(Extracted records)

[START]

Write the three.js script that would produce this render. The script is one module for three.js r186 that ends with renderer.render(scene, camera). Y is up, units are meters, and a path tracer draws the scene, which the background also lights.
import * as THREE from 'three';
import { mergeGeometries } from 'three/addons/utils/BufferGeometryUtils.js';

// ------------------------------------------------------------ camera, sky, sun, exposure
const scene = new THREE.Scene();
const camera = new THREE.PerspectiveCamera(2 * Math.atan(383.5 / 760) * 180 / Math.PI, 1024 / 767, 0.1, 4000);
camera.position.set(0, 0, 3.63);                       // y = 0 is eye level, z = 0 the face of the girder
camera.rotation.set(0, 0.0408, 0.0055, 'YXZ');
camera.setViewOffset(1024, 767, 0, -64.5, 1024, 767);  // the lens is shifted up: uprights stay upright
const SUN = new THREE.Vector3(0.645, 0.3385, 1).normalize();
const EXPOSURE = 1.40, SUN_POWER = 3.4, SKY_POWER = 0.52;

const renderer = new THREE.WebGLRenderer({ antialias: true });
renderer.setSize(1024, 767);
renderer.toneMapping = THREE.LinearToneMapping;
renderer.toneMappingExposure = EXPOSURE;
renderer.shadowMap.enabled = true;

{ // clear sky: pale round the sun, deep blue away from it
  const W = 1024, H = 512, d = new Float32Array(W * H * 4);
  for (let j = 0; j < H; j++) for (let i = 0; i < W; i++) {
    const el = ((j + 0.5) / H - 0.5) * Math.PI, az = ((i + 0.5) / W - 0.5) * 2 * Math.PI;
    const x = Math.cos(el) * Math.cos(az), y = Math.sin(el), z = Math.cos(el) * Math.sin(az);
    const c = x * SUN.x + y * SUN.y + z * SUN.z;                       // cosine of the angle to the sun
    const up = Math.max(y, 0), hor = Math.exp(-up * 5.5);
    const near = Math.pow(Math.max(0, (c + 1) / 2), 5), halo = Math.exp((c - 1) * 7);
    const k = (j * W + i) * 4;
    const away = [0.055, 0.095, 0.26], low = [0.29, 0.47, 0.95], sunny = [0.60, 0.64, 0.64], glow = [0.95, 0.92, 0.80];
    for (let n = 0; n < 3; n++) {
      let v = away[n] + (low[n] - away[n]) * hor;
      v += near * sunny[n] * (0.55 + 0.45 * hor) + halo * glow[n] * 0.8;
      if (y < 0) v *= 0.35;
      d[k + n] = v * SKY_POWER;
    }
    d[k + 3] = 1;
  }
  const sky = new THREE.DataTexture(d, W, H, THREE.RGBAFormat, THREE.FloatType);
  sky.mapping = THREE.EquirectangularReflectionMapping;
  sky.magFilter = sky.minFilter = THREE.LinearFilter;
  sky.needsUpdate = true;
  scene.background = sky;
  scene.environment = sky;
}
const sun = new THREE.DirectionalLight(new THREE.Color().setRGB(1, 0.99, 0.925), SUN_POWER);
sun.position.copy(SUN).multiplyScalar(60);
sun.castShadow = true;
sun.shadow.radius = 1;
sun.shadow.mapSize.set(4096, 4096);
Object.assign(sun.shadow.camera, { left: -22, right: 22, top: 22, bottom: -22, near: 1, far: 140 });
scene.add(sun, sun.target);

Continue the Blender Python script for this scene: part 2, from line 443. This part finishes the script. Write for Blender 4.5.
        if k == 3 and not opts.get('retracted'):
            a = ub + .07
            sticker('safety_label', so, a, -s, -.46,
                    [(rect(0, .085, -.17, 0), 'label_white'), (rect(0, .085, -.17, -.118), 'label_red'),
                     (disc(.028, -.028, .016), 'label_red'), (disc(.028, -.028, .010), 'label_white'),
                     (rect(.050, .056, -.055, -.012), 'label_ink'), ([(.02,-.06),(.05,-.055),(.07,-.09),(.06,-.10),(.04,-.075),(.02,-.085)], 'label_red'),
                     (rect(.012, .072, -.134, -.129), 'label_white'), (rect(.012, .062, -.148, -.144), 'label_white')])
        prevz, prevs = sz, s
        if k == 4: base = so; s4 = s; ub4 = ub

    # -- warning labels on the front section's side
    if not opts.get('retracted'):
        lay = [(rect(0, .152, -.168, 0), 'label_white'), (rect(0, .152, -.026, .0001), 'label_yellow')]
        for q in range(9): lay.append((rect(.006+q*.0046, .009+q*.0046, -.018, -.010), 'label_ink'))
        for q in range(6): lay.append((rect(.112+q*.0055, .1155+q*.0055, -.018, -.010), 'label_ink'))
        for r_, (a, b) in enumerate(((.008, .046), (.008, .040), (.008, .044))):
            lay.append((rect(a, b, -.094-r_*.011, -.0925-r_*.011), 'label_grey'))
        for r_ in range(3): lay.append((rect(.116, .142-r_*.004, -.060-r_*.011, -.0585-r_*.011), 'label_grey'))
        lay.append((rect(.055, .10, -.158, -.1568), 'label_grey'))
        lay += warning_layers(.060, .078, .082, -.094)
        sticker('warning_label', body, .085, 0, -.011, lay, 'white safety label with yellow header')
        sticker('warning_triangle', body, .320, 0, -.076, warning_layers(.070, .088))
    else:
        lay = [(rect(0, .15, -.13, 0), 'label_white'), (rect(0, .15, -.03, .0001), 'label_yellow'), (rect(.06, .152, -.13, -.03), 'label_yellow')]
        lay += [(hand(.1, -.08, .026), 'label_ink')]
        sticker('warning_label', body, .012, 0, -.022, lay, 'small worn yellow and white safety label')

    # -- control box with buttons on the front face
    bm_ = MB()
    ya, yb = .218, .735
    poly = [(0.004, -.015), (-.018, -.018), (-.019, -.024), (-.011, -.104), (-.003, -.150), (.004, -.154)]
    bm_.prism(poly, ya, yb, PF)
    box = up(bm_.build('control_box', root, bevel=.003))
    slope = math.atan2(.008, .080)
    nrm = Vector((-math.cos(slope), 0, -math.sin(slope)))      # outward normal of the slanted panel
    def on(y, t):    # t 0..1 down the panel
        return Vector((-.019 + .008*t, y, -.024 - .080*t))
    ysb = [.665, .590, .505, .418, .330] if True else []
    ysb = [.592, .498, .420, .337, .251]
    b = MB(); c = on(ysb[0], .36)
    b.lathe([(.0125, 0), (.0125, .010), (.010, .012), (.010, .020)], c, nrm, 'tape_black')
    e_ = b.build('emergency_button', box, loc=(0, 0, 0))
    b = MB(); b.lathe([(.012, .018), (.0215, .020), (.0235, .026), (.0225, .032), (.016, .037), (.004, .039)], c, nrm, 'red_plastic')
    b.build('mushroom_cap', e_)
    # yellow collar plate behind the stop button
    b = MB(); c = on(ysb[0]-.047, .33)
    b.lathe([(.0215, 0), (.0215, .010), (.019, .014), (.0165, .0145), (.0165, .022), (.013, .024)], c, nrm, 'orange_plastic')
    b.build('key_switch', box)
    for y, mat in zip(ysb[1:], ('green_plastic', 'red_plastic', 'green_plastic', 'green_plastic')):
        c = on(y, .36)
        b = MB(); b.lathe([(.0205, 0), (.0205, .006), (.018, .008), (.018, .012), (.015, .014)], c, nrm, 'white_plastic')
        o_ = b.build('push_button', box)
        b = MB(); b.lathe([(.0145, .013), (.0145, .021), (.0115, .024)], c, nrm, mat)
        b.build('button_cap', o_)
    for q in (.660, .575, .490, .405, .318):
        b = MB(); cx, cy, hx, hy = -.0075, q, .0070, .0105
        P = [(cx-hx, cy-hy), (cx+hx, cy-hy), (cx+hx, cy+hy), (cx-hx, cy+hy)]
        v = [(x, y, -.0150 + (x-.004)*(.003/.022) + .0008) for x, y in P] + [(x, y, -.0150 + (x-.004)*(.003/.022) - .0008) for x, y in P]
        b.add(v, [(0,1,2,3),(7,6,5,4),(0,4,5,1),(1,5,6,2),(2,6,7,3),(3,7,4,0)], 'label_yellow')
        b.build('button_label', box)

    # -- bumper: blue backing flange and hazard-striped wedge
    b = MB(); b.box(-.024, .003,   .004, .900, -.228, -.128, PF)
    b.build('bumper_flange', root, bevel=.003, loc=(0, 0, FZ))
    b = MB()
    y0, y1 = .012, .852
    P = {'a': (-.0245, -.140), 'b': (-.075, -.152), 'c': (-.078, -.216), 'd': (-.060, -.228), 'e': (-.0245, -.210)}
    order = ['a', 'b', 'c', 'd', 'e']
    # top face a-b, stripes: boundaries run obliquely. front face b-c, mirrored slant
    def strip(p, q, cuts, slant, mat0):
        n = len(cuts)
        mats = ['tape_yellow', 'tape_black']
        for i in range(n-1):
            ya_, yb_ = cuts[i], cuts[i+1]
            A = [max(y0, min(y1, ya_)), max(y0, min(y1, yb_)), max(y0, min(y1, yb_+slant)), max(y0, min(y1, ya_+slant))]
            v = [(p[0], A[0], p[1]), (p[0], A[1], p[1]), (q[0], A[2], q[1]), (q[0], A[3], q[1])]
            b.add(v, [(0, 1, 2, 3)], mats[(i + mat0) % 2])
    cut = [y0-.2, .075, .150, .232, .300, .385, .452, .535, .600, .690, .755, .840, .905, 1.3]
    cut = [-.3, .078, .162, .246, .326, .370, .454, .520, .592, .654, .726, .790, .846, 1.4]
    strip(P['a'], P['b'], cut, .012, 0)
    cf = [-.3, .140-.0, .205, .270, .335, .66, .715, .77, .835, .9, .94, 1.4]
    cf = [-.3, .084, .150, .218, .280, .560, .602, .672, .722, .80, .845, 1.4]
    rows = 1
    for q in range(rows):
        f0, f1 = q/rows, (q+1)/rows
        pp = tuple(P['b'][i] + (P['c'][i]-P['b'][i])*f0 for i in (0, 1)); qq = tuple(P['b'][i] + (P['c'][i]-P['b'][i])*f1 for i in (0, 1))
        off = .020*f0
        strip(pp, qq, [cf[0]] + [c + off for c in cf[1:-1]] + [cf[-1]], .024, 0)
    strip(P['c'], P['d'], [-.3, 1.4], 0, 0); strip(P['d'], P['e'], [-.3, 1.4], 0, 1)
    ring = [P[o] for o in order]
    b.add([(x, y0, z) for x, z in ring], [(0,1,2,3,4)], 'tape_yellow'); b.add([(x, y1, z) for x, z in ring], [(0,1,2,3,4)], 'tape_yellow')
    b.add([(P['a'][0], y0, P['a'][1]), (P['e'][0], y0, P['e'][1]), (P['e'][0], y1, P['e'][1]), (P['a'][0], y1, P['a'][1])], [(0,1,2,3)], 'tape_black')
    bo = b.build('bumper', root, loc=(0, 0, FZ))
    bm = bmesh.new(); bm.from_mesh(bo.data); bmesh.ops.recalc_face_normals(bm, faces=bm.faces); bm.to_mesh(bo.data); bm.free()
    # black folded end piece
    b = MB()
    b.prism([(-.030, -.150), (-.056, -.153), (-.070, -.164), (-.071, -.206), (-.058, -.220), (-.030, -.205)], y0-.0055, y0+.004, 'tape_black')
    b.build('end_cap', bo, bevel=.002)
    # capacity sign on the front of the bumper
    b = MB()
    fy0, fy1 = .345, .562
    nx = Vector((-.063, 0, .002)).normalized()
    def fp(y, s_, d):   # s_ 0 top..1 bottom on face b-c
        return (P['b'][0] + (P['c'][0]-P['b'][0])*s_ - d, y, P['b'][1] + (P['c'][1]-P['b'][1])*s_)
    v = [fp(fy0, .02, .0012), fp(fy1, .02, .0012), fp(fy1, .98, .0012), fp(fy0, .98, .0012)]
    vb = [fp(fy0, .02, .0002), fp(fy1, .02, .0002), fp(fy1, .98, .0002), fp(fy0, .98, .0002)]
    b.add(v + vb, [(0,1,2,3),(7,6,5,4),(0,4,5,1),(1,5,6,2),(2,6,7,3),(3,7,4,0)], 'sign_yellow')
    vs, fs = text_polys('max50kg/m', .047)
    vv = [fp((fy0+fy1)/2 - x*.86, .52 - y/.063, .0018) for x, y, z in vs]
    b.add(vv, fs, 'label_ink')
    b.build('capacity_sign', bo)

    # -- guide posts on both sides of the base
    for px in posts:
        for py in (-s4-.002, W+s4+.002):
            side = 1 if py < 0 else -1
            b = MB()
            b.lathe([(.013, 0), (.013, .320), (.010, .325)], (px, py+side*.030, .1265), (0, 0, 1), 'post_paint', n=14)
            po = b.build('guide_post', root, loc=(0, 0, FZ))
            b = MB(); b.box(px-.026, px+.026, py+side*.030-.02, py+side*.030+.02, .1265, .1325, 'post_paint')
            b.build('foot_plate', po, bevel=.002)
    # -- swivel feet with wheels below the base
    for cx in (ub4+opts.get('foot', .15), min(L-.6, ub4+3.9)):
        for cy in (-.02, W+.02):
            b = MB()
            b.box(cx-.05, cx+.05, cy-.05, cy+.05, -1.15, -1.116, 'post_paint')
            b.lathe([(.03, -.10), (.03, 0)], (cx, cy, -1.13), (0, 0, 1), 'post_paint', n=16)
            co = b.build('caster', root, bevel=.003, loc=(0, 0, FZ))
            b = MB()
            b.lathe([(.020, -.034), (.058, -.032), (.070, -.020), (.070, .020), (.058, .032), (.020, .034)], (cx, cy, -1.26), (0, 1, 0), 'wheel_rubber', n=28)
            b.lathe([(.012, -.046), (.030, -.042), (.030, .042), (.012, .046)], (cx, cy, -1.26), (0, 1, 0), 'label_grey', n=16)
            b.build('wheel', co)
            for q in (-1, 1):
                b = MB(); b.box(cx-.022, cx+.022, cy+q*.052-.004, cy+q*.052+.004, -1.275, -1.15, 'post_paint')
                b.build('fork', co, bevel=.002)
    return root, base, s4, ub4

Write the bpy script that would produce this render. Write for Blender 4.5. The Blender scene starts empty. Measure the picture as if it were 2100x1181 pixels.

[END]

Job:
Print only the lines from the top of the data above down to the line holding "renderer.shadowMap.enabled = true;", inclusive.

Solution:
Write the three.js script that would produce this render. The script is one module for three.js r186 that ends with renderer.render(scene, camera). Y is up, units are meters, and a path tracer draws the scene, which the background also lights.
import * as THREE from 'three';
import { mergeGeometries } from 'three/addons/utils/BufferGeometryUtils.js';

// ------------------------------------------------------------ camera, sky, sun, exposure
const scene = new THREE.Scene();
const camera = new THREE.PerspectiveCamera(2 * Math.atan(383.5 / 760) * 180 / Math.PI, 1024 / 767, 0.1, 4000);
camera.position.set(0, 0, 3.63);                       // y = 0 is eye level, z = 0 the face of the girder
camera.rotation.set(0, 0.0408, 0.0055, 'YXZ');
camera.setViewOffset(1024, 767, 0, -64.5, 1024, 767);  // the lens is shifted up: uprights stay upright
const SUN = new THREE.Vector3(0.645, 0.3385, 1).normalize();
const EXPOSURE = 1.40, SUN_POWER = 3.4, SKY_POWER = 0.52;

const renderer = new THREE.WebGLRenderer({ antialias: true });
renderer.setSize(1024, 767);
renderer.toneMapping = THREE.LinearToneMapping;
renderer.toneMappingExposure = EXPOSURE;
renderer.shadowMap.enabled = true;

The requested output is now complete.